August 23, 2010

The Effects Of Soot On Global Climate Change



A recently released study highlighted the contribution that soot has on global climate change.

Stanford researcher Mark Jacobson examined the effects of soot — black and brown particles that absorb solar radiation — from two types of sources: Fossil fuels — diesel, coal, gasoline, jet fuel — and from solid biofuels, such as wood, manure, dung and other biomass. He also focused in detail on the effects of soot on heating clouds, snow and ice.

What he found was that the combination of both types of soot is the second-leading cause of global warming after carbon dioxide and ahead of methane, an important greenhouse gas.

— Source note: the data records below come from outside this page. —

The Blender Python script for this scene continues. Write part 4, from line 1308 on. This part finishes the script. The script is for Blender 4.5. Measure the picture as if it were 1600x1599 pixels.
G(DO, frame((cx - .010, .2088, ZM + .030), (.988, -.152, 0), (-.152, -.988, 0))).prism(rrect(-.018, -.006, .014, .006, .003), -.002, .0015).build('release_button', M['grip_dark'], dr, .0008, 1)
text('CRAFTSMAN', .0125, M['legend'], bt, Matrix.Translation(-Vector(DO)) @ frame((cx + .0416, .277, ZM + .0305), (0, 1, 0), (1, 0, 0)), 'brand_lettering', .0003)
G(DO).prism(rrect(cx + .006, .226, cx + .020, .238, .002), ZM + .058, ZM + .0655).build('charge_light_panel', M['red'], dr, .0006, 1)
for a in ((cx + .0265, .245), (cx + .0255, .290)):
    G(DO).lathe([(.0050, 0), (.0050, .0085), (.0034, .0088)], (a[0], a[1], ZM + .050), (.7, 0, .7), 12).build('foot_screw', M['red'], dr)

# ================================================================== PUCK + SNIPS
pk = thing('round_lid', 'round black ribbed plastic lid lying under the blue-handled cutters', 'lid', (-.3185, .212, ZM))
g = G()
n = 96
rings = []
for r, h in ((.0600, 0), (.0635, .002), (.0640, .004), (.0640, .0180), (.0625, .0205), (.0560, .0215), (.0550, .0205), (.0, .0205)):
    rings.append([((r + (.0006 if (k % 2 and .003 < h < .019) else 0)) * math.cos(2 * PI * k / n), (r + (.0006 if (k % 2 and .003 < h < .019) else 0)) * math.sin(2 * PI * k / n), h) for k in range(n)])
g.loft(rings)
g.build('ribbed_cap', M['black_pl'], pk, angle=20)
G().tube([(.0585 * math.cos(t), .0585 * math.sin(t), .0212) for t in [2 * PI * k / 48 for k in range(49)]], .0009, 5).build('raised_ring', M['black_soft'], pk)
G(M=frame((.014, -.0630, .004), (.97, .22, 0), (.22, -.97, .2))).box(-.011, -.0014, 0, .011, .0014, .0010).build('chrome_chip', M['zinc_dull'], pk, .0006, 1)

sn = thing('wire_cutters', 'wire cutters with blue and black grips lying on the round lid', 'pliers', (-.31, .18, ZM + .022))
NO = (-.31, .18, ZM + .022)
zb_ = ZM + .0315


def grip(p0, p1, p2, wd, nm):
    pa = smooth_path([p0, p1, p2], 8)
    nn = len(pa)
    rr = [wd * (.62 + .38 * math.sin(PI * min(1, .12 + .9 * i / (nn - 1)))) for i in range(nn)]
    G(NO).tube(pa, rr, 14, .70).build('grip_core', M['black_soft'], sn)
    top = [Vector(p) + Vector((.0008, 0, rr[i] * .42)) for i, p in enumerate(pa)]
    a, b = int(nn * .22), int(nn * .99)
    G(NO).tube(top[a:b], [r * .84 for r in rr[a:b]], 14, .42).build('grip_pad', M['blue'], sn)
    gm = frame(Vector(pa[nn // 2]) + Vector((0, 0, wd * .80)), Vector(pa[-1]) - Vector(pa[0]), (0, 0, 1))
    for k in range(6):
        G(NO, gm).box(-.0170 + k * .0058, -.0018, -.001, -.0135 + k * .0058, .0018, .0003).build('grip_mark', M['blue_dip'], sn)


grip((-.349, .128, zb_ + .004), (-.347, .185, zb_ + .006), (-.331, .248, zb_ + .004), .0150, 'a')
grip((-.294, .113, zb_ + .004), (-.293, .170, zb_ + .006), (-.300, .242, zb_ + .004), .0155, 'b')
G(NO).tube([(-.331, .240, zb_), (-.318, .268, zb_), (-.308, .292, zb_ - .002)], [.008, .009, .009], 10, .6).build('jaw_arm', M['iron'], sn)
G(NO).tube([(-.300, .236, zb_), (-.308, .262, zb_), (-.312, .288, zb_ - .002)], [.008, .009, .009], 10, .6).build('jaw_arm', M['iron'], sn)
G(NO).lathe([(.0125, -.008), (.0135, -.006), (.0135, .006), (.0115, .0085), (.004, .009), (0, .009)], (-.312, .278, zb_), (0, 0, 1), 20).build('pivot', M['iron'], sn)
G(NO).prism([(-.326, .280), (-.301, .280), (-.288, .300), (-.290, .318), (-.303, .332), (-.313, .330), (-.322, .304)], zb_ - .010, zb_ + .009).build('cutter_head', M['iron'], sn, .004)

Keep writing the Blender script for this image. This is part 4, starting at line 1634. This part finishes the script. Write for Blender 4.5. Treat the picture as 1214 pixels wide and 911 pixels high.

Soot from fossil fuels contains more black carbon which is highly efficient at absorbing solar radiation in the atmosphere, just like a black shirt on a sunny day. Black carbon converts sunlight to heat and radiates it back to the air around it. This is different from greenhouse gases, which primarily trap heat that rises from the Earth’s surface. Black carbon also can absorb light reflecting from Earth’s surface, which helps make it such a potent warming agent.

A summary of the results can be found here. The full study can be found here.

Since ethanol blended with gasoline and biodiesel blended with diesel emit less soot when burned than straight gasoline and diesel alone, this could be another way in which ethanol and biodiesel contribute to lessening the environmental effects of burning fossil fuels.